Les quatre cornes de l'autel doivent être reliées aux quatre points cardinaux qui représentent chacun, dans le Tabernacle (et le Temple) les forces en jeux dans le monde. À l'Ouest: le Saint des saints, l'arche de l'alliance, symbolisant la présence de D-ieu dans le monde et Sa révélation par la Thora. À l'opposé, à l'Est, toutes les entrées: elles représentent l'ouverture du divin à l'Homme, l'entrée et l'évolution de l'homme en général, et du peuple juif en particulier, dans l'univers de D-ieu. Au Nord, la table qui symbolise la matérialité du monde, ses richesses et ses plaisirs. Au Sud, la Menora qui exprime la lumière, la sagesse, le spirituel.
Chacun des coins de l'autel se trouvait à la jointure de deux points cardinaux, et représentait ainsi l'interaction entre deux valeurs.
Quand on entrait dans le Temple, on découvrait en face de soi l'autel, avec son pan incliné, orienté du sud vers le nord, comme pour dire: voici le sentier à suivre pour s'élever de la terre vers les cieux. En haut, on apercevait la plate forme des sacrifices et les quatre cornes de l'autel, pointant vers le ciel pour indiquer que le chemin ne s'arrête pas là.
Les sacrifices (comme la Ola, le Acham, le Toda, ou le Chelamim) dont le sang était aspergé en bas de l'autel appellent l'homme à s'élever vers D-ieu en prenant avec lui toute sa vie terrestre pour la sanctifier. La première aspersion de sang au coin Nord-est, associe l'entrée dans le sanctuaire (L'Est), l'ouverture de la conscience vers l'autrui (D-ieu), avec le Nord, les biens matériels, pour inviter l'homme à sortir de son égoïsme, à partager avec autrui (les hommes) toutes les bonnes choses de ce monde qu'il n'a finalement reçu que de D-ieu, et à se repositionner positivement au sein du peuple juif. La seconde aspersion au coin Ouest-sud, associe la présence de D-ieu et sa révélation (Ouest) avec l'esprit, la sagesse et la pensée de l'homme (Sud), qui ne peuvent s'épanouir pleinement que sous l'éclairage spirituel de la Thora.
Par contre, le sang du sacrifice expiatoire (H'atat) était aspergé en haut de l'autel, la faute réveille un sentiment de régression, de chute. Elle provient d'un arrêt dans la progression, lorsqu'on s'imagine être déjà arrivé en haut de l'autel, au summum de ce qu'on peut atteindre. En aspergeant le sang sur chacune des cornes de l'autel, le cohen appelle le fauteur à passer en revue chacune des quatre interactions entre les quatre valeurs cardinales précitées, afin de vérifier laquelle aurait dû servir de moteur à une élévation spirituelle supplémentaire, comme l'indique la corne qui pointe vers le ciel, au lieu d'être la source de l'erreur à se faire pardonner.
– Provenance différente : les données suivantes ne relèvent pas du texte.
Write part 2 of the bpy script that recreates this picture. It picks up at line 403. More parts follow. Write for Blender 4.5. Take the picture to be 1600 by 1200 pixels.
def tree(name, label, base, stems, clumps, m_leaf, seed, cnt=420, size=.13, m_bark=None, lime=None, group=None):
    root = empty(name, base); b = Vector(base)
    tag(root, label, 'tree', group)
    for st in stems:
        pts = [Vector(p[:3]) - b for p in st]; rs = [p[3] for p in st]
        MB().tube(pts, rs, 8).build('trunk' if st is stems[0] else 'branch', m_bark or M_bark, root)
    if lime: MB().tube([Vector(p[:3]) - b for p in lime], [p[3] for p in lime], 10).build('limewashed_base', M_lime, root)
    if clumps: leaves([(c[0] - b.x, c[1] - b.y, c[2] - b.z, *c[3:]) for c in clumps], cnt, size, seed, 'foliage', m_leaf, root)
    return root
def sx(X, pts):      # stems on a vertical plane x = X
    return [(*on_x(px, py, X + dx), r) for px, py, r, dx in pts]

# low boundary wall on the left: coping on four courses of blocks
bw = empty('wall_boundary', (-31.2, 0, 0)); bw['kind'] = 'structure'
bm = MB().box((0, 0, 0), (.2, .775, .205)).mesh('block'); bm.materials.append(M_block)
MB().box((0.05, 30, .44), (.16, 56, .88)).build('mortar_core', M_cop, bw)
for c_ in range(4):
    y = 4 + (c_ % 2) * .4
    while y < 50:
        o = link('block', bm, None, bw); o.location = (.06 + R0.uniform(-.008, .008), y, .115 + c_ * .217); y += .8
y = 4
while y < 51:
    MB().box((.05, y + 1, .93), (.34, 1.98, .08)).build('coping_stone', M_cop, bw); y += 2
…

2) C'est une bonne question que se sont posés bien des commentateurs. Il y a trois avis possibles:
Il y avait deux anneaux en tout, posés en diagonale.
Il y avait deux anneaux en tout, posés au milieu de l'arrête supérieure de deux faces opposées.
Il y avait quatre anneaux en tout, posés aux quatre coins de l'autel.

Le problème commence par l'ambiguïté du texte de Chemot (30,4):
Et tu lui poseras deux anneaux d'or en dessous de sa bordure, sur ses deux parois, tu les placeras de part et d'autre, ils serviront de passants pour les barres...
Au mot à mot cela donne:
Et deux anneaux d'or tu lui feras en dessous de sa couronne, sur ses deux côtés (צלע), tu feras sur ses deux cotés (צד), il sera (singulier) un passant pour les barres...

La répétition "sur les deux côtés" peut laisser entendre qu'ils fallait placer deux anneaux sur chacun des deux côtés, de part et d'autre, deux anneaux.... et en tout, quatre. C'est de cette manière que Don Yitsh'ak Aberabanel (6), le Malbim (7), et les Tossafot comprennent le verset. Ces derniers pensent que c'est aussi l'avis de Rachi.

On peut objecter que pour chacun des ustensiles du Tabernacle qui se portait par des barres, la Thora indique le chiffre précis des anneaux: 4 pour l'arche, 4 pour la table, 4 pour l'autel extérieur. Donc pour l'autel de l'encens, si le texte dit 2, c'est 2. On peut aussi objecter que le singulier utilisé pour dire " il (l'anneau) servira de passant pour les barres", indique bien qu'il n'y en avait que un par barre.
Il faudra donc comprendre que la répétition dans le verset vient préciser que les anneaux ne seront pas sur deux faces contigües, mais deux faces opposées. (Une évidence inutile à préciser, si on veut pouvoir le porter, objecteront les partisans des 4 anneaux).
Deux anneaux en tout, posés sur deux faces opposées au milieu de l'arrête supérieure, c'est l'avis du Rav Chimchon Raphaël Hirsch et de Avraham Iben Ezra (8).
Par contre vous remarquerez une singularité dans le commentaire de Rachi (suivant la traduction d'Onquelus) qui explique "צלע" par "coin" alors que d'habitude il le traduit par côté (9). Cela donne à penser que Rachi à compris que les anneaux étaient en diagonale. C'est aussi l'avis du Rav Imanouel H'ay Rikki (10) dans son livre "Maasé H'ochèv".

Les commentateurs ont essayé de trancher entre les différentes possibilités en analysant la manière de porter l'autel à l'aide des barres. Fallait-il deux porteurs ou bien quatre? Se tenaient-ils entre les deux barres ou non? Toutes les options restent ouvertes, car semble-t-il, les anneaux et les barres n'avaient pas d'autre sens que de porter l'autel.

(1) Sacrifice expiatoire pour une faute commise par ignorance et pour les fautes pour lesquelles on est passible de Karèt si on les transgresse volontairement.
(2) Voir Vayikra 4,25 et le chapitre 5 Michna 3 du Traité Zevah'im , Èzéhou Mekoman, bien connu puisqu'on le dit tous les matins avant la prière, pour servir d'étude journalière après la bénédiction pour la Thora.
(3) Voir Vayikra 1,5 avec Rachi, et Èzéhou Mekoman, Michna 4-7.
(4) Sur Vayikra 1,5 et 4,24-25.
(5) Par exemple Vayikra 1,9 et Rachi.
(6) Espagne Italie 1437-1508.
(7) Malbim: Abréviation de Rabbi Meïr Leïbouch Ben Yeh'iël Mikhal. 1809-1879 Europe de l'est, Volhynie- Ukraine, Roumanie.
(8) Dans son commentaire succinct Terouma 25,7.
(9) Voir Rachi sur Beréchit 2, 21.
(10) Kabbaliste Italien, fin du 18ème siècle.